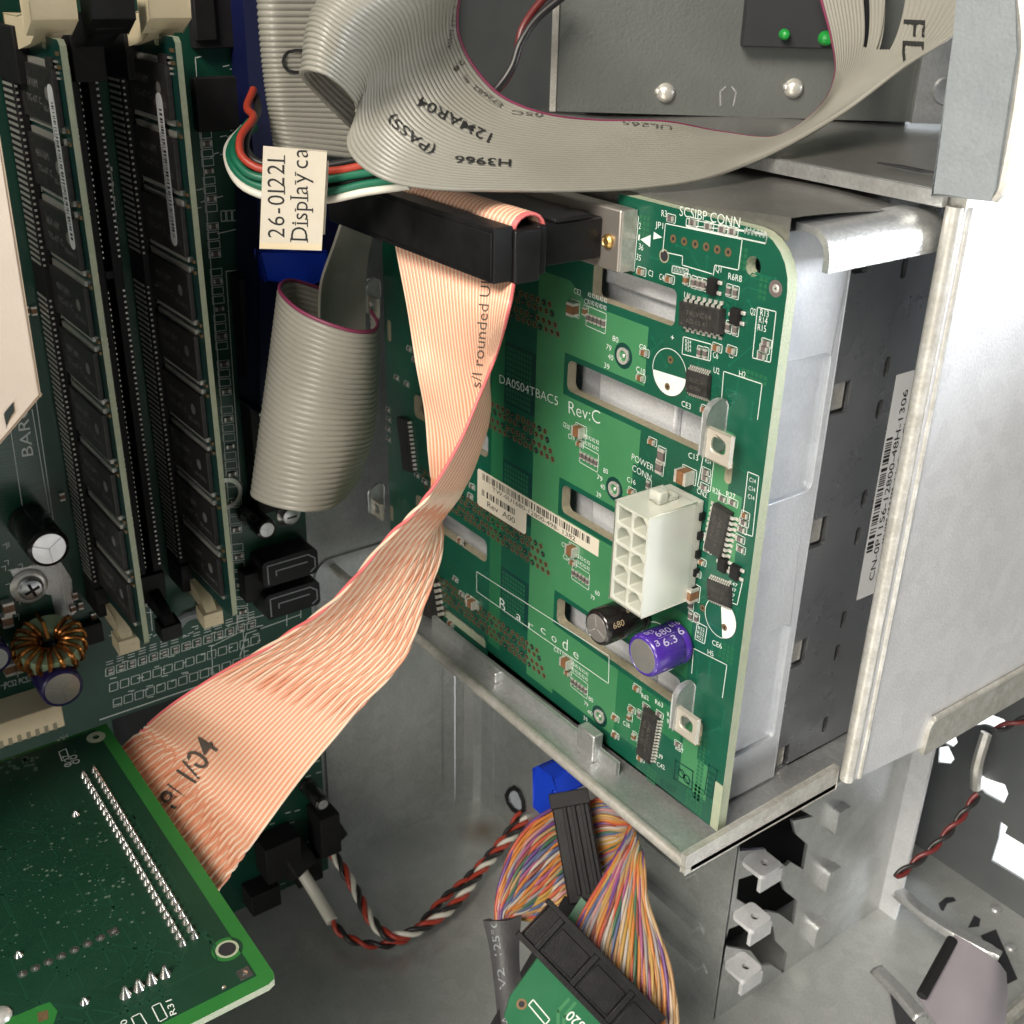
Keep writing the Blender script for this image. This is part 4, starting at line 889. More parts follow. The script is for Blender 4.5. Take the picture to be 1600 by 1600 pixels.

...

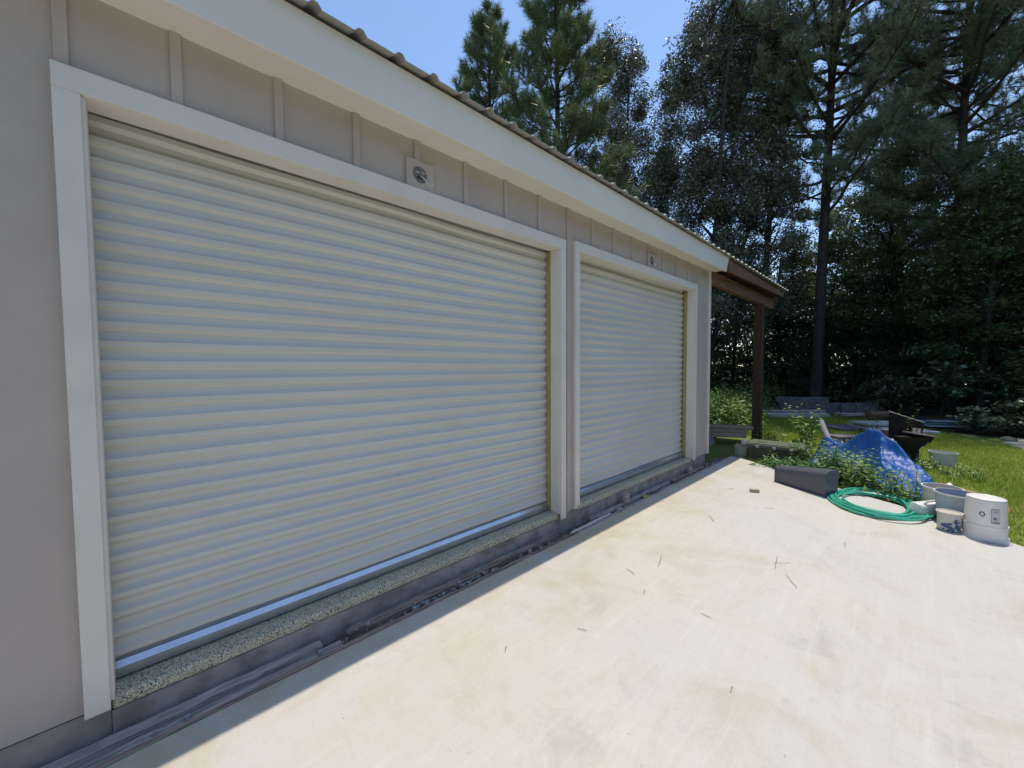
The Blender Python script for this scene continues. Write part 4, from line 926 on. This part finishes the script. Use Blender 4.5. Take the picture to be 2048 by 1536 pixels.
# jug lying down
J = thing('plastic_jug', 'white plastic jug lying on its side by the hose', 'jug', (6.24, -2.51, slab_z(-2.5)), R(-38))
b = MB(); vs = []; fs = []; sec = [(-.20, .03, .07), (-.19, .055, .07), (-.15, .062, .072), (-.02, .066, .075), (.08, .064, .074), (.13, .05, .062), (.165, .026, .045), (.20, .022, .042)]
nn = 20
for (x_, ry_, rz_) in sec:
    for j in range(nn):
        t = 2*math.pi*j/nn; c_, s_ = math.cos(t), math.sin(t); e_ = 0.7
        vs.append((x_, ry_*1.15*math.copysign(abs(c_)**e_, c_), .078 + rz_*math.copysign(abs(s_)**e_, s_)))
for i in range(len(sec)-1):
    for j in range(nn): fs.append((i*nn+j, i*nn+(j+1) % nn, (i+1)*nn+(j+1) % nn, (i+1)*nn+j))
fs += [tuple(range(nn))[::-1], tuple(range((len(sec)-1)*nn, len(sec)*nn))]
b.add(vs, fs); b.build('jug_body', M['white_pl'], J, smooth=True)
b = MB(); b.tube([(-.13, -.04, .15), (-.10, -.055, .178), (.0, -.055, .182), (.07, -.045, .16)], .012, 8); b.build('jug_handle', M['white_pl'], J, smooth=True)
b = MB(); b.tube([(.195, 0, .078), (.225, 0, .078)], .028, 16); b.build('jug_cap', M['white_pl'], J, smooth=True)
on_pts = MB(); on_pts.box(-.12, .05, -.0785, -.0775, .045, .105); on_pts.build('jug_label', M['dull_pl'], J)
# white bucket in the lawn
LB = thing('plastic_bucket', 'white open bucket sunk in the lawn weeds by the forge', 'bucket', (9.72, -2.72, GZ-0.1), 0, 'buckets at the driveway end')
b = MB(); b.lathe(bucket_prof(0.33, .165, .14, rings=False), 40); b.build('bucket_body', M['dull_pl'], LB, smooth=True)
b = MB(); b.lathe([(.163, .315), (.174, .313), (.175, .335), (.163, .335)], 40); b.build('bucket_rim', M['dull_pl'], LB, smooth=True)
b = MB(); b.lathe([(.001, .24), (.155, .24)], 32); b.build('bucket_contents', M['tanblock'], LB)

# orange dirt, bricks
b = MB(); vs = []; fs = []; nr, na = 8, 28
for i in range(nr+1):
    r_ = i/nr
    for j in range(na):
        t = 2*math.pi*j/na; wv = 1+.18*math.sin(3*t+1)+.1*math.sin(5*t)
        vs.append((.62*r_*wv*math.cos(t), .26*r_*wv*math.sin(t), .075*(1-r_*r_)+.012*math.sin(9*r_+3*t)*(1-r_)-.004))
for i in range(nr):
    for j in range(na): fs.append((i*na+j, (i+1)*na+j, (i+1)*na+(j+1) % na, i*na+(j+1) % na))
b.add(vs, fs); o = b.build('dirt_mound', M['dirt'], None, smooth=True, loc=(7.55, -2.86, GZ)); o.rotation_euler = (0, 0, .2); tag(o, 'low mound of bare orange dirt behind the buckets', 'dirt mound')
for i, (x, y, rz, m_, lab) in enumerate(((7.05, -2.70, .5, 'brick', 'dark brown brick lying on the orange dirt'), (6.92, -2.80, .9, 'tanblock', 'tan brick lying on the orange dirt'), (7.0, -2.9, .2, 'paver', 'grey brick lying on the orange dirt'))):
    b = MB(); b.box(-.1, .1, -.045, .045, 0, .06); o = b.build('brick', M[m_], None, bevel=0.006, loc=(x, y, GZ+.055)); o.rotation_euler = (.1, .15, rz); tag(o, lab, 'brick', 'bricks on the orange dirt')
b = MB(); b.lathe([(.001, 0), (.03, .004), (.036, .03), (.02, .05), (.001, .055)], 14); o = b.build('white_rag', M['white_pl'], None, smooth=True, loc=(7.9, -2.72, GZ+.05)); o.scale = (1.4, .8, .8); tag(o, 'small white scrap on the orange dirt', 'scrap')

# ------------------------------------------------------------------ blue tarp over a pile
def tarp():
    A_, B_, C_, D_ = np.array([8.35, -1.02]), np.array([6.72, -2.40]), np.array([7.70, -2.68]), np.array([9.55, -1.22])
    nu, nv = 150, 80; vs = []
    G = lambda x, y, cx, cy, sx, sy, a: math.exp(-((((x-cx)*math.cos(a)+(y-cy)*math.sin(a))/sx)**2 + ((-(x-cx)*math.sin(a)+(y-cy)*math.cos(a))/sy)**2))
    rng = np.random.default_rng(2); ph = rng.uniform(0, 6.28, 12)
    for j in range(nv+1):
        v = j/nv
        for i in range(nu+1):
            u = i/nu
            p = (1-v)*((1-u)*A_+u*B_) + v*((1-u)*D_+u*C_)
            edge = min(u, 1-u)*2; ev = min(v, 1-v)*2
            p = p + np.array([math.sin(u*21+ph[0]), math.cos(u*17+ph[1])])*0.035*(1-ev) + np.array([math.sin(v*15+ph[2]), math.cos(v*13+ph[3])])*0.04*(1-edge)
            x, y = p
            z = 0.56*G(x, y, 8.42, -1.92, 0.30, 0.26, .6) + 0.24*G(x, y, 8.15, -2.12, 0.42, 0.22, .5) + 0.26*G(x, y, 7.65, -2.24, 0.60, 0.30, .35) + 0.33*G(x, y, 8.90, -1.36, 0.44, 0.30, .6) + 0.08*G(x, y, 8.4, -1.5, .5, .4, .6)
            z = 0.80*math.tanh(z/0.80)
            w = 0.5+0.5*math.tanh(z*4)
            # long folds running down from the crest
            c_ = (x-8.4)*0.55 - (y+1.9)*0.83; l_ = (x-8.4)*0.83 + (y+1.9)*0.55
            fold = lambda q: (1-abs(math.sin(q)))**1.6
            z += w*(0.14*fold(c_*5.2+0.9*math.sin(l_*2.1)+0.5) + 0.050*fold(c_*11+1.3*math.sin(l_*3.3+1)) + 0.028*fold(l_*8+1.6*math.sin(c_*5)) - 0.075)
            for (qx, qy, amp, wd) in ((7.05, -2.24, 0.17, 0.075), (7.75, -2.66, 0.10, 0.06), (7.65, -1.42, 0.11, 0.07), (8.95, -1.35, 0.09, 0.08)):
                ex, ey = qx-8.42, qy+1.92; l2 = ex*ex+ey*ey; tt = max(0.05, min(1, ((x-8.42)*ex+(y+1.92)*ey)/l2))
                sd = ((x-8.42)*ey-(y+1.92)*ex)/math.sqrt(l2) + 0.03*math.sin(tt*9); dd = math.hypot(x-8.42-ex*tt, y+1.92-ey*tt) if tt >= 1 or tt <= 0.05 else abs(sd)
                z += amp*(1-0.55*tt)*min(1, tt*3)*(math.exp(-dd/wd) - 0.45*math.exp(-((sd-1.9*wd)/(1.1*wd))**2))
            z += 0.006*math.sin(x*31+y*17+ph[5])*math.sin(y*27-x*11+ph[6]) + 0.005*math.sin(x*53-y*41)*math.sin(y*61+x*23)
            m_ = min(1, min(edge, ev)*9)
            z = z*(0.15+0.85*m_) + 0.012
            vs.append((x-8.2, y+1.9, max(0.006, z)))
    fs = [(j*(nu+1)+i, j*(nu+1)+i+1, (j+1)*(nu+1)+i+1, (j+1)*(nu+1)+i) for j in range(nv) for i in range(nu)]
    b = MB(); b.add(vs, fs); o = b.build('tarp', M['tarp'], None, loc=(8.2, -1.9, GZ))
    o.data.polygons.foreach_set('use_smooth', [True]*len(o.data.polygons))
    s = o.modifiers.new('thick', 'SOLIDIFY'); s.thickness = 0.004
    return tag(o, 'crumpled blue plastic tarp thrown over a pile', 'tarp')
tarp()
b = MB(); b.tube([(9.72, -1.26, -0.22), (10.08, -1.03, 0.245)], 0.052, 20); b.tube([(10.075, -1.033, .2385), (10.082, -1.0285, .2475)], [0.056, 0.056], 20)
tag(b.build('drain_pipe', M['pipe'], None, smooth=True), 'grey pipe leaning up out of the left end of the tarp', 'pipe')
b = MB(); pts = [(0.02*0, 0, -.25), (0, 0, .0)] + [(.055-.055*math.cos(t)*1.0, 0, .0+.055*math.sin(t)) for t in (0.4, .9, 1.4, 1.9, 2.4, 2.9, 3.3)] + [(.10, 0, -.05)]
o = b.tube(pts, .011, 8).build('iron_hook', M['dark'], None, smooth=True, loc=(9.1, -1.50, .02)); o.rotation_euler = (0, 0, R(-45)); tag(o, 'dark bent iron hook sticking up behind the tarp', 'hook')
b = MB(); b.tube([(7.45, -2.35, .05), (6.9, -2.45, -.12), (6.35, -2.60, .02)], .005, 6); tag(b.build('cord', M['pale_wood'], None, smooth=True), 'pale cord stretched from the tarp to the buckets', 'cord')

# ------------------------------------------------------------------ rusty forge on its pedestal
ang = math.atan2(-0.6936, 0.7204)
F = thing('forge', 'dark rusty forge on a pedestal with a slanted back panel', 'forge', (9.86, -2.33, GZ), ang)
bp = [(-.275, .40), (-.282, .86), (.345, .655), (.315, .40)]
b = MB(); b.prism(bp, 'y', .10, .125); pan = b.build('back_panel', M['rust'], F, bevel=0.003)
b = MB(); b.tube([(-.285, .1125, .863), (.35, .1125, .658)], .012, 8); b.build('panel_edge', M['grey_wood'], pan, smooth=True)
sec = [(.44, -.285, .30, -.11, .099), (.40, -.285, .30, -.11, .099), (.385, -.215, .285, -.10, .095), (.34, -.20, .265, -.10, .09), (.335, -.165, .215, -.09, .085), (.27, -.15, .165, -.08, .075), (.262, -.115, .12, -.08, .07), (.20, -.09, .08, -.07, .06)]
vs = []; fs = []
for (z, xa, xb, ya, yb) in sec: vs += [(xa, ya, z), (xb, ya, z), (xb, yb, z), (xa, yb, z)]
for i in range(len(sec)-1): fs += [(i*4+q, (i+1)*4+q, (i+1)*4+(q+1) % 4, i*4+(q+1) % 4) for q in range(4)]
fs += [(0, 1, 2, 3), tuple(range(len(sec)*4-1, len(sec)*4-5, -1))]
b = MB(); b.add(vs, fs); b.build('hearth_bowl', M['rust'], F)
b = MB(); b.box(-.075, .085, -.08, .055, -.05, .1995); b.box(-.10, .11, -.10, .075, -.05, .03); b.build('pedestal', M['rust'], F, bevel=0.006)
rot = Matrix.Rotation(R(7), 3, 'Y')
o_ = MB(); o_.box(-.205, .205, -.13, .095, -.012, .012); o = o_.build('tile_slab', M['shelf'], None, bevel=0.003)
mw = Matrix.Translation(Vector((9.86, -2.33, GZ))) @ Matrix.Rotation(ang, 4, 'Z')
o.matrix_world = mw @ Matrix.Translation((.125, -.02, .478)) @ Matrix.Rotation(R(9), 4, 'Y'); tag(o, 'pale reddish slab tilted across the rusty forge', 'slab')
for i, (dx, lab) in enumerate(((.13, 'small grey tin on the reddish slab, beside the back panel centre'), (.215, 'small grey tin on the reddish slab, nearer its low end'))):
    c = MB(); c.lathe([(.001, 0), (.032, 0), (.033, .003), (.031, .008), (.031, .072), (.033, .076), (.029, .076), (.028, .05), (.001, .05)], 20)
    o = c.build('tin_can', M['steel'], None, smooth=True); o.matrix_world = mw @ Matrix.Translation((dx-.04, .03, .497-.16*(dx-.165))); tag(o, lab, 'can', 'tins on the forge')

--

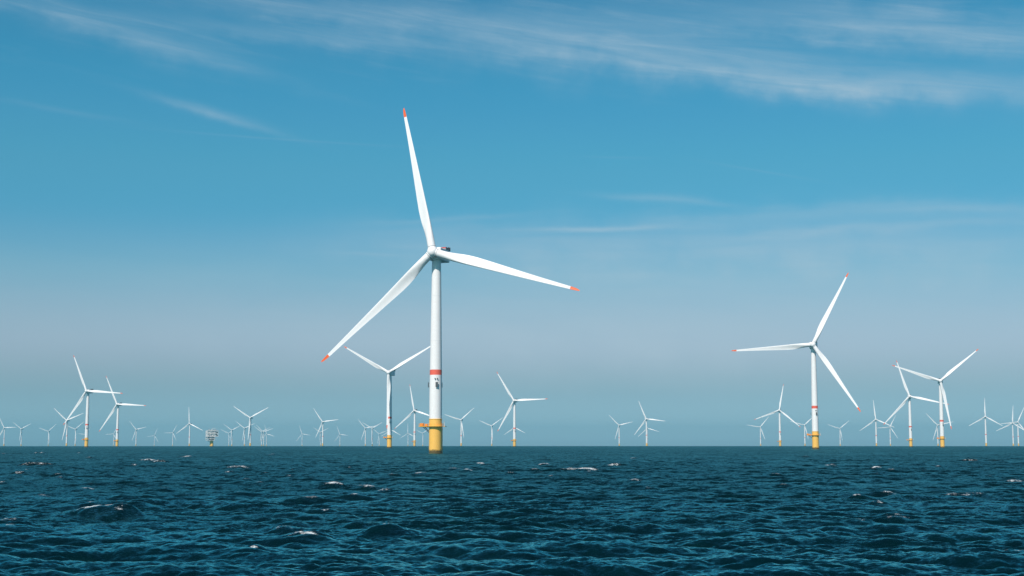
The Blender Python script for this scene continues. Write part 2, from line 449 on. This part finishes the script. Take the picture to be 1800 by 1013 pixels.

■ TASK
Whichever lines contain the string "scene", select and copy them.

■ RESULT OF THIS EXERCISE
The Blender Python script for this scene continues. Write part 4, from line 926 on. This part finishes the script. Use Blender 4.5. Take the picture to be 2048 by 1536 pixels.
The Blender Python script for this scene continues. Write part 2, from line 449 on. This part finishes the script. Take the picture to be 1800 by 1013 pixels.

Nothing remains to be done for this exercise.